I had created an ideal image and projected it onto him in order to satisfy my own yearnings for love. I fantasized that I was beautiful, gentle, and madly in love with him, and that we had the best love life anyone could have. Although I restrained myself from doing anything inappropriate because I'm cultivating in Falun Dafa, deep down I was reluctant and even unable to completely let go of my emotions.

The author of the article mentioned that for male cultivators, eliminating the demon of lust is key. My understanding is that female practitioners should eliminate our emotional dependence on men. Historically and generally speaking, men expect women to be submissive and dependent, and women entrust their happiness to love and familial harmony. Therefore, women are mostly satisfied as long as they find a man they can depend on and trust.

I think female practitioners should eliminate the attachment of dependency, and other human notions that derive from it, such as loneliness and weakness. Women often seek acknowledgment from men. We want to please others, to the point of compromising ourselves. This is not “forbearance,” but “cowardice” that stems from the desire to be loved. It is not wrong for a woman to want to please the man she loves. But as practitioners, we should eliminate our attachment to emotion, and cultivate a pure heart, and a will as strong as a divine being. I would also like to remind female practitioners to pay attention to their thoughts and actions, and watch for these attachments when working with male practitioners.

Sentimentality is not limited to love between a man and a woman. It also includes the emotional attachment to our parents, children, friends and family, colleagues, and fellow practitioners. Practitioners should not treat others with sentimentally. The most obvious manifestations of being trapped in emotion are hoping one's life will be full of warmth and affection, and wanting for everyone to be friendly toward one another.

In other words, one may wish that everyone around her is nice, fair, friendly, and is concerned about her welfare. It is not problematic if a practitioner just wishes that, but it could be a problem if the practitioner has this expectation, imagines that her life is filled with warmth and affection, projects her ideal images of loving relationships onto people around her, and pretends that she lives in the “ideal loving world” she created. When the other person behaves differently than the fantasy she created, she may then become broken-hearted and feel alone and dejected. Karmic relationships exist between people, and karmic issues won't change because of one's fantasy.

The saddest part is that while in a painful situation, one may still be gaining satisfaction from the attachment to emotion, and therefore, not willing to let go of it. Many women sacrifice themselves for their children, parents, and men. They have wasted their lives on sentimentality, and still feel satisfied in the end.

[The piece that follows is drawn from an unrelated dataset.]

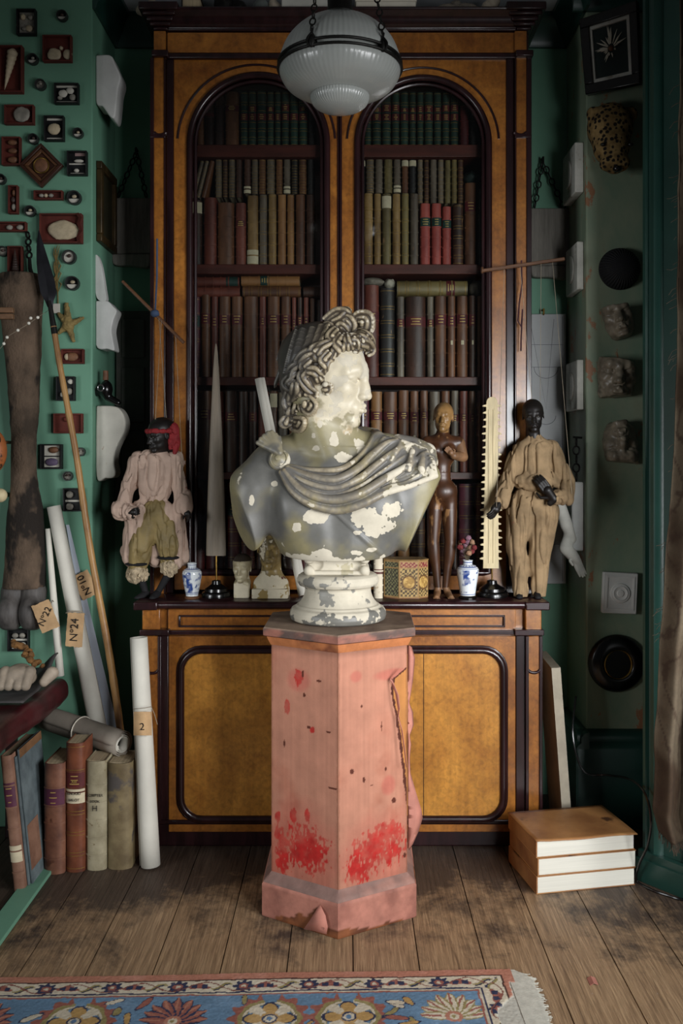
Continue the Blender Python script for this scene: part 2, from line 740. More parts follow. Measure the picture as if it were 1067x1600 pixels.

The yearning for love can ruin a cultivator. Human desires that cannot be discarded can destroy a practitioner. When we remove a bit of sentimentality, a bit of purity will be revealed, and a bit of true compassion will emerge. When we eliminate all of our sentimentality, we will find ourselves full of compassion. We will see the suffering of others, be kind to others, put others ahead of ourselves, and not have the selfish love of a human being.

Above is my understanding. Please kindly point out anything that is inappropriate.